Another movement adherent, Markese D. Lampley, in early 2020 allegedly “shot and killed a restaurant manager” in Pennsylvania in a robbery attempt and asserted in court that state authorities “had no jurisdiction over him.” The Post did not report that, after insisting he serve as his own defense attorney, Lampley was found guilty of second-degree murder and 14 additional criminal counts July 2 and now faces life in prison without parole when he’s sentenced in August. And according to the ADL, other adherents have shot at police after routine traffic stops.
Yet the Post story paraphrases a seemingly ambivalent, almost reassuring ADL spokesman saying the Moorish Sovereign Citizens movement “has not usually been associated with paramilitary activity.” Would the ADL, SPLC or Post editorial board remain so calm and openminded about a bunch of white guys “carrying rifles and handguns” and “wearing camouflage jackets, bullet-proof vests and body cameras”? How about Christopher Wray’s FBI?

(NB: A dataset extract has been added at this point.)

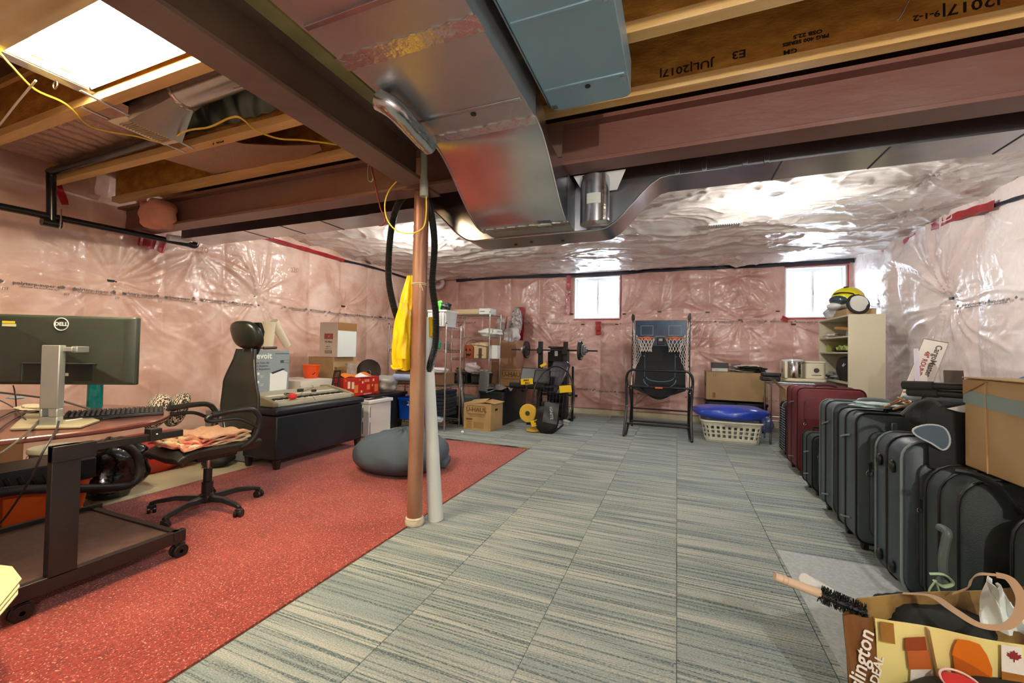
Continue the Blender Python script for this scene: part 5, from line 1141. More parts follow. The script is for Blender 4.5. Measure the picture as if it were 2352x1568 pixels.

As for Director Wray’s FBI the answer almost certainly is “no.” How do we know that? Because just a few pages later in that same July 4 Post, readers learned that the “FBI launches flurry of arrests over attacks on journalists during Jan. 6 riot,” [A8]. Reporter Devlin Barrett explained that, even though “[t]here is no federal law against attacking a journalist . . . the Justice Department has charged those who went after reporters or their gear . . . with committing violence in the restricted grounds of the Capitol, or destroying property on the Capitol grounds.”
Such a sweet gesture by federal law enforcement will surely help its budding white-folks-are-horrible romance with progressive media blossom all the more.
Meanwhile, the feds have not, at least according to subsequent Post reporting, shown any interest in prosecuting the Moorish Sovereign Citizens who closed down an Interstate with guns on a holiday weekend. That prosecution for unlawful possession of firearms and ammunition is being left to the Middlesex District Attorney’s Office in Woburn, Massachusetts.